Begin
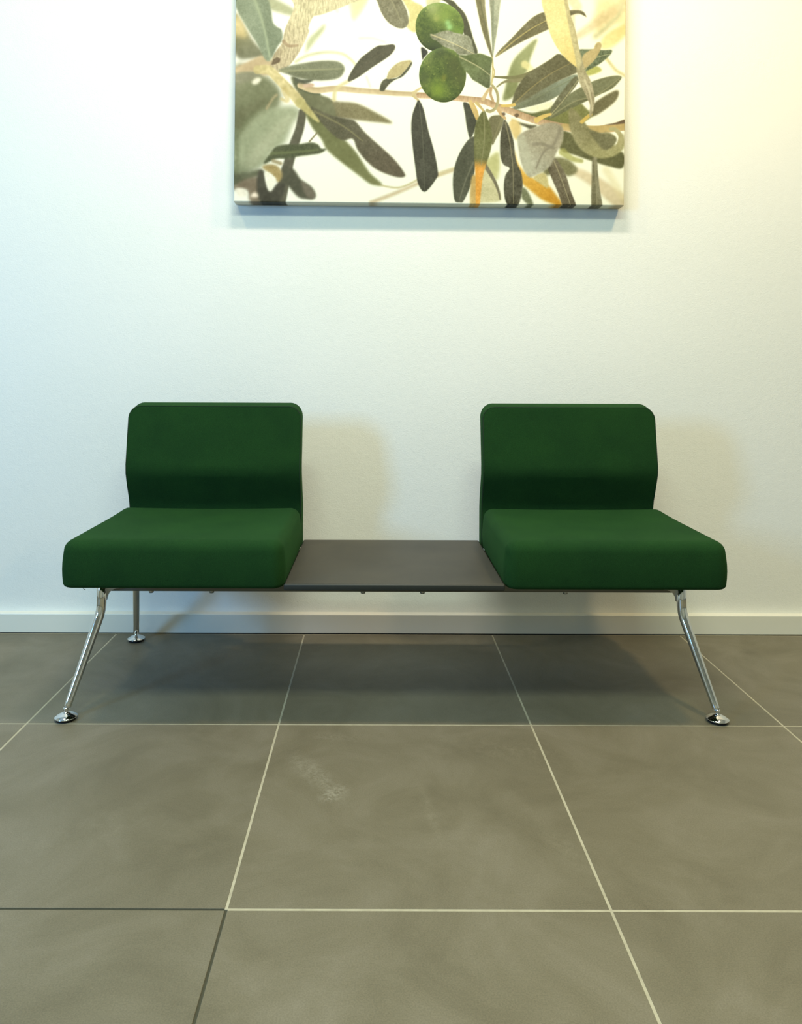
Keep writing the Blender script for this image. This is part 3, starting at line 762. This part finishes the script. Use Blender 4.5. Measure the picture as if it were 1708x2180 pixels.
# curled and grey leaves in front
poly(B, [(755, 1080), (800, 1035), (880, 1000), (960, 968), (1040, 960), (1100, 985), (1118, 1040), (1105, 1120), (1060, 1200), (1035, 1265), (985, 1330), (900, 1375), (850, 1395), (810, 1350), (775, 1260), (760, 1170)], (164, 158, 134), 1.8,
     rib=[(1090, 1000), (1040, 1130), (960, 1190), (900, 1320)], ribcol=(138, 132, 112), ribw=4, col2=(178, 176, 154), grad=[(960, 1100), (840, 1300)], tex=4)
stroke(B, [(880, 1130), (950, 1130), (1040, 1160)], 26, 20, (140, 134, 114), 3, op=.8)
stroke(B, [(780, 1090), (810, 1200), (840, 1330)], 70, 70, (188, 188, 164), 4, op=.6)
poly(B, [(1160, 850), (1200, 855), (1260, 920), (1320, 1000), (1400, 1040), (1470, 1030), (1535, 1075), (1520, 1130), (1560, 1110), (1590, 1040), (1600, 1150), (1530, 1215), (1440, 1238), (1350, 1225), (1270, 1180), (1200, 1090), (1160, 980)], (146, 142, 104), 2,
     col2=(170, 166, 120), grad=[(1300, 1020), (1400, 1240)], tex=4)
poly(B, [(1320, 1020), (1420, 1040), (1500, 1050), (1540, 1090), (1500, 1150), (1440, 1170), (1380, 1110)], (120, 118, 86), 2)
stroke(B, [(1490, 1005), (1530, 1010), (1570, 1060), (1560, 1130)], 26, 40, (178, 172, 126), 2)
stroke(B, [(1260, 950), (1310, 905), (1335, 890)], 30, 20, (206, 180, 100), 1.2)
poly(B, [(940, -40), (1110, -40), (1130, 40), (1160, 140), (1180, 260), (1225, 420), (1235, 520), (1180, 492), (1110, 430), (1050, 350), (1000, 250), (965, 130)], (228, 217, 158), 1.2, edge=8,
     col2=(222, 204, 136), grad=[(1060, 100), (1180, 470)])
poly(B, [(1105, 20), (1135, 20), (1165, 120), (1200, 220), (1225, 340), (1255, 440), (1285, 545), (1330, 630), (1358, 730), (1358, 830), (1335, 910), (1318, 890), (1325, 820), (1290, 740), (1240, 640), (1215, 540), (1200, 420), (1160, 230)], (164, 158, 120), 1.1, col2=(170, 162, 132), grad=[(1200, 300), (1330, 800)], tex=6)
stroke(B, [(1280, 620), (1320, 720), (1345, 860)], 18, 10, (196, 188, 156), 1.2)
# leaves upper centre
poly(B, [(400, -60), (470, -60), (482, 60), (500, 190), (525, 330), (545, 440), (530, 430), (480, 300), (440, 160)], (126, 122, 88), .9, rib=[(430, -60), (470, 140), (540, 430)], ribcol=(104, 104, 74), half=8)
poly(B, [(518, -60), (602, -60), (595, 80), (580, 220), (558, 370), (545, 450), (538, 330), (528, 150)], (150, 154, 130), .9, half=12, rib=[(545, -60), (545, 200), (545, 440)], ribcol=(132, 140, 118), tex=4)
poly(B, [(565, 445), (600, 390), (680, 310), (760, 225), (840, 145), (900, 105), (960, 85), (1080, 75), (1160, 70), (1220, 68), (1265, 80), (1290, 122), (1272, 112), (1220, 95), (1150, 118), (1080, 170), (1000, 215), (900, 262), (800, 310), (700, 365), (620, 415)], (112, 108, 78), .9,
     rib=[(575, 435), (720, 310), (860, 210), (1000, 135)], ribcol=(190, 176, 112), ribw=1.5, half=3, tex=4)
poly(B, [(940, -40), (1110, -40), (1130, 40), (1160, 140), (1180, 260), (1225, 420), (1235, 520), (1180, 492), (1110, 430), (1050, 350), (1000, 250), (965, 130)], (228, 217, 158), 1.2, op=.97, edge=8,
     col2=(222, 204, 136), grad=[(1060, 100), (1180, 470)])
poly(B, [(1105, -40), (1130, -40), (1165, 120), (1200, 240), (1225, 360), (1250, 470), (1225, 540), (1195, 400), (1150, 200)], (190, 182, 138), 1.3, tex=4)

# ---- olives
def olive(cx, cy, rx_, ry_, seed, hl, lo):
    x0, x1, y0, y1 = window(px_([(cx - rx_, cy - ry_), (cx + rx_, cy + ry_)], P), 4)
    sl = (slice(y0, y1), slice(x0, x1))
    u = ((xx[sl] / SC + IX0) - cx) / rx_; v = ((yy[sl] / SC + IY0) - cy) / ry_
    th = np.arctan2(v, u); r = np.sqrt(u * u + v * v) * (1 + 0.012 * np.sin(3 * th + seed))
    a = np.clip((1 - r) * rx_ * SC / 1.6 + 0.5, 0, 1)
    c = np.ones(u.shape + (3,), np.float32) * np.array([86, 104, 46.])
    c += (NL[sl] * 8 + NM[sl] * 6 + NF[sl] * 5)[..., None] * np.array([1.1, 1, .6])
    for (hx, hy, hr, col, amt) in hl:
        g_ = np.exp(-(((u - hx) ** 2 + (v - hy) ** 2) / hr ** 2)) * amt
        c = c * (1 - g_[..., None]) + np.array(col, np.float32) * g_[..., None]
    rim = np.clip((r - 0.80) / 0.2, 0, 1) * lo
    c += rim[..., None] * np.array([30, 34, 24.]) * np.clip(-v + 0.15 * 1, -0.8, 1)[..., None]
    r2 = np.random.RandomState(seed)
    for _ in range(95):
        q, w = r2.uniform(0, 2 * math.pi), math.sqrt(r2.rand()) * 0.95
        sx, sy = w * math.cos(q), w * math.sin(q); ss_ = r2.uniform(0.010, 0.024)
        g_ = np.exp(-(((u - sx) ** 2 + (v - sy) ** 2) / ss_ ** 2)) * r2.uniform(0.15, 0.8) * r2.rand()
        c = c * (1 - g_[..., None]) + np.array([186, 196, 104.]) * g_[..., None]
    comp(sl, a, c)
olive(931.5, 57, 52, 52.5, 5, [(0.2, -0.5, .55, (136, 160, 76), .8), (-0.15, -0.35, .14, (166, 172, 96), .7), (-0.3, -0.75, .3, (176, 184, 128), .6), (0.42, 0.0, .14, (160, 205, 140), .9), (0.34, -0.18, .12, (160, 205, 140), .7), (0.8, 0.2, .3, (126, 160, 66), .6), (-0.5, 0.5, .5, (74, 88, 44), .5), (-.1, .85, .35, (62, 74, 44), .8)], 1)
olive(940, 159, 50.5, 58.5, 8, [(-0.2, 0.55, .35, (128, 150, 52), .8), (-0.6, -0.6, .3, (120, 132, 76), .6), (0.7, 0.1, .45, (80, 88, 46), .7), (0.45, -0.4, .4, (80, 86, 48), .6), (-0.8, 0.1, .25, (72, 84, 48), .6), (0.05, .1, .12, (138, 136, 50), .6), (-.1, -.95, .3, (66, 76, 46), .8)], 1)
poly(Q, [(400, 560), (480, 560), (580, 520), (700, 500), (800, 530), (950, 560), (1050, 590), (1090, 640), (1120, 760), (1150, 880), (1100, 900), (950, 900), (880, 900), (800, 830), (640, 770), (520, 680), (440, 640)], (148, 150, 126), .8,
     rib=[(420, 570), (640, 650), (880, 750), (1140, 880)], ribcol=(206, 196, 150), ribw=1.4, tex=7, half=4)
poly(Q, [(885, 915), (1000, 905), (1160, 880), (1260, 878), (1380, 920), (1445, 960), (1425, 1100), (1415, 1300), (1410, 1420), (1360, 1445), (1230, 1370), (1120, 1310), (1060, 1230), (980, 1150), (920, 1050)], (106, 118, 76), .8,
     rib=[(890, 930), (1080, 1020), (1260, 1120), (1405, 1230)], ribcol=(196, 190, 150), ribw=1.5, tex=4, half=-4, smooth=True, col2=(84, 92, 60), grad=[(1100, 1100), (1350, 1430)])

# ---- beyond the frame: the upper part of the picture continues quietly
poly(P, [(1010, -150), (1150, -150), (1180, -60), (1110, -20), (1060, -30)], (150, 152, 118), 5)
poly(P, [(640, -150), (760, -150), (740, -70), (690, -20), (640, -60)], (196, 184, 142), 3, bark=8)

img = np.clip(img, 0, 255)
KP = 0.80
lin = np.where(img / 255 <= 0.04045, img / 255 / 12.92, ((img / 255 + 0.055) / 1.055) ** 2.4)
rgba = np.ones((IH, IW, 4), np.float32); rgba[..., :3] = lin ** 1.06 * KP
wl = np.clip(1 - gx * 1.8, 0, 1)  # left of the print tinted warmer to offset the blue window light
rgba[..., 0] *= 1 + 0.05 * wl; rgba[..., 2] *= 1 - 0.04 * wl
art = bpy.data.images.new('olive_print', IW, IH, float_buffer=True)
art.colorspace_settings.name = 'Linear Rec.709'
art.pixels.foreach_set(rgba[::-1].ravel()); art.update(); art.pack()

PRINT, nt, b = new_mat('canvas_print', (1, 1, 1, 1), 0.6, 0, 0.25)
tn = N(nt, 'ShaderNodeTexImage'); tn.image = art; tn.extension = 'EXTEND'
uvn = N(nt, 'ShaderNodeUVMap'); uvn.uv_map = 'UVMap'
nt.links.new(uvn.outputs[0], tn.inputs['Vector']); nt.links.new(tn.outputs['Color'], b.inputs['Base Color'])
bump(nt, b, noise(nt, N(nt, 'ShaderNodeTexCoord').outputs['Object'], 900, 2, 0.7), 0.0004, 0.3)

# canvas block on the wall: front face plus wrapped sides carrying the image edge
PD = 2.313                                       # front face distance
cw = (1328.5 - 496) * PD / F; ct = (WY - Y(PD)) - 0.004
x0 = (496 - PX) * PD / F; z_b = CH - (432.5 - PY) * PD / F
ch_ = (434 + 150) * PD / F
canvas = empty('canvas_picture', (x0 + cw / 2, WY, z_b))
canvas['label'] = 'large canvas print of green olives and leaves on a branch, hung on the white wall'
canvas['category'] = 'picture'
def canvas_mesh():
    bm = bmesh.new(); uvl = bm.loops.layers.uv.new('UVMap')
    e = 0.0025
    def ring(ins, y): return [(-cw / 2 + ins, y, ins), (cw / 2 - ins, y, ins), (cw / 2 - ins, y, ch_ - ins), (-cw / 2 + ins, y, ch_ - ins)]
    ys = [(0.0, -0.004), (0.0, -ct + e), (0.0008, -ct + 0.0008), (e, -ct)]
    rings = [[bm.verts.new(Vector(c_) + Vector((0, -0.0, 0))) for c_ in ring(i_, y_)] for i_, y_ in ys]
    for a_, b_ in zip(rings, rings[1:]):
        for k in range(4): bm.faces.new((a_[k], a_[(k + 1) % 4], b_[(k + 1) % 4], b_[k]))
    bm.faces.new(rings[-1]); bm.faces.new(rings[0])
    bmesh.ops.recalc_face_normals(bm, faces=bm.faces)
    for f_ in bm.faces:
        for l in f_.loops:
            l[uvl].uv = (min(max((l.vert.co.x + cw / 2) / cw, 0.001), 0.999), min(max(l.vert.co.z / ch_, 0.001), 0.999))
    me = bpy.data.meshes.new('canvas'); bm.to_mesh(me); bm.free(); return me
cv = link('canvas', canvas_mesh(), PRINT, canvas)
# stretcher bars behind the canvas
WOOD, nt, b = new_mat('stretcher_pine', srgb(196, 170, 128), 0.7)
for (a0, a1, b0, b1) in ((-cw / 2 + .006, cw / 2 - .006, .006, .045), (-cw / 2 + .006, cw / 2 - .006, ch_ - .045, ch_ - .006)):
    box('stretcher_bar', (a0, a1, -0.0045, 0.0, b0, b1), WOOD, canvas)
canvas.rotation_euler = (0, math.radians(0.42), 0)

bpy.context.view_layer.update()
End
• [Stated task]
Copy each line from the data above that includes "pixels".

• [Solution to the exercise]
Keep writing the Blender script for this image. This is part 3, starting at line 762. This part finishes the script. Use Blender 4.5. Measure the picture as if it were 1708x2180 pixels.
art.pixels.foreach_set(rgba[::-1].ravel()); art.update(); art.pack()